The Government will unveil tomorrow a home insulation subsidy scheme for private home owners to be funded via councils, banks and power companies.
Home owners will be able to get a loan from the government for insulation on homes built before 2000, only some of which will have to be repaid.
It is intended that repayments will be able to be made through council rates bills, bank mortgages and power companies - though not all the details have been negotiated and finalised with relevant players.
The scheme will be the newest part of the Government's attempts to stimulate the economy and will be up and running within a few months.
It will provide jobs and lower power bills over time.
Unlike the existing government scheme that offers funding on a means-tested basis, this one won't be.
National announced the scheme before entering a memorandum of understanding with the Green Party but it has involved the party in the planning of the policy.
Prime Minister John Key yesterday said he was excited about the scheme.
"The Government's scheme will help many more New Zealanders make their homes warmer, drier and healthier. The economy will benefit from increased employment in the building and construction industry, and the environment will benefit from increased energy efficiency."

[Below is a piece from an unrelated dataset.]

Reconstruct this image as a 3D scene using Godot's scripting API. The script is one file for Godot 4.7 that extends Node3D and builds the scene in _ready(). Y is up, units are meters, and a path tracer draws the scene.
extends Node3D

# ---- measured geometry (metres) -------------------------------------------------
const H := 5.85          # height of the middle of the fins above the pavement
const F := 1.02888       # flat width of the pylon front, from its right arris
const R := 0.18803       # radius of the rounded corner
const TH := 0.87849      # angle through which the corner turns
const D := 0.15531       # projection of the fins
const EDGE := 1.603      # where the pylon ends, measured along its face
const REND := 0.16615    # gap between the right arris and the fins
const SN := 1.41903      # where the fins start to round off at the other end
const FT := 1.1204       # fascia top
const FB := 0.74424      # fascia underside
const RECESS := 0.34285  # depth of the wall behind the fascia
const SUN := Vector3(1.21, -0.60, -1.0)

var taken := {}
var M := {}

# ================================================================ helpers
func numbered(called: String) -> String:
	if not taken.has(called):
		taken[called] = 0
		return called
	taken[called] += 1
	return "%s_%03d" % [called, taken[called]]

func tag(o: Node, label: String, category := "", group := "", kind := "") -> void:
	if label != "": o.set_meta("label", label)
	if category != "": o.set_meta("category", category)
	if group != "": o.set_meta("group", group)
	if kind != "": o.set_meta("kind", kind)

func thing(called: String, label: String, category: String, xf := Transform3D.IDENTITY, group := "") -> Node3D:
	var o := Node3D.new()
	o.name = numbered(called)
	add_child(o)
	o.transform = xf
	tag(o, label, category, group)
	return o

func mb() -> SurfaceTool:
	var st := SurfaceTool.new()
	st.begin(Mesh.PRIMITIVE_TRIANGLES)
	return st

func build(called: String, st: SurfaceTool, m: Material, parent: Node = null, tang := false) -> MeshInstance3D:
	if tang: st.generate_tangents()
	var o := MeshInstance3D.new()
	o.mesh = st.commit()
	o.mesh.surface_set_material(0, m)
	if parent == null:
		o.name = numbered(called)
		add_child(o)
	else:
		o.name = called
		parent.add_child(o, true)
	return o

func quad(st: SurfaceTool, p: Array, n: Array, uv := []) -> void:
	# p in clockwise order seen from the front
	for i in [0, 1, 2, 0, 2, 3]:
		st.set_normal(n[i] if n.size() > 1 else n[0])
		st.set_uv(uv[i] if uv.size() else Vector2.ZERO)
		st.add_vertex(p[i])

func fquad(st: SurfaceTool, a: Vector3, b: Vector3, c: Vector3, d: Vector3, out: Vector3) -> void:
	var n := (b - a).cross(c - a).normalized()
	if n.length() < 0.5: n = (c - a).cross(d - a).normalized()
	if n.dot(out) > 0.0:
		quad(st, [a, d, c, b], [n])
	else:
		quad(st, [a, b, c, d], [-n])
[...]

The scheme is expected to be one of the brighter points in a Budget that Finance Minister Bill English said yesterday would contain no surprises. "It is a predictable Budget and the focus of it is getting the debt under control."
Mr English rejected a suggestion by Labour leader Phil Goff that the Government was "mesmerised" by the credit rating agency Standard & Poor's and was paying too much attention to avoiding a downgrade.
"The agencies are dealing with governments all around the world whose debts are going up," Mr English said.
"Our concern is less with the ratings agencies and more with making sure that NZ's debt does not get out of control because it is New Zealanders who have to repay it."
Asked if his Budget might be contractionary, Mr English said the Budget had been about "striking a balance between protecting people in the short term from the sharp edges of recession, which does mean continued Government spending on the one hand, making sure that over the next three to five years we get that spending and debt under control and I think we struck the balance pretty well".
He did not think New Zealand would be back in surplus within five years but he would not comment on whether he thought it would happen within 10 years.
Labour finance spokesman David Cunliffe said the unemployment benefit would cost $800 million a year if the unemployment rate rose to 7 per cent, from its present 5 per cent, and that a 9 per cent rate would cost $1 billion a year in benefits.
"Is it not time that he [Mr English] worried as much about the real human costs of unemployment as he does about pandering to credit rating agencies?"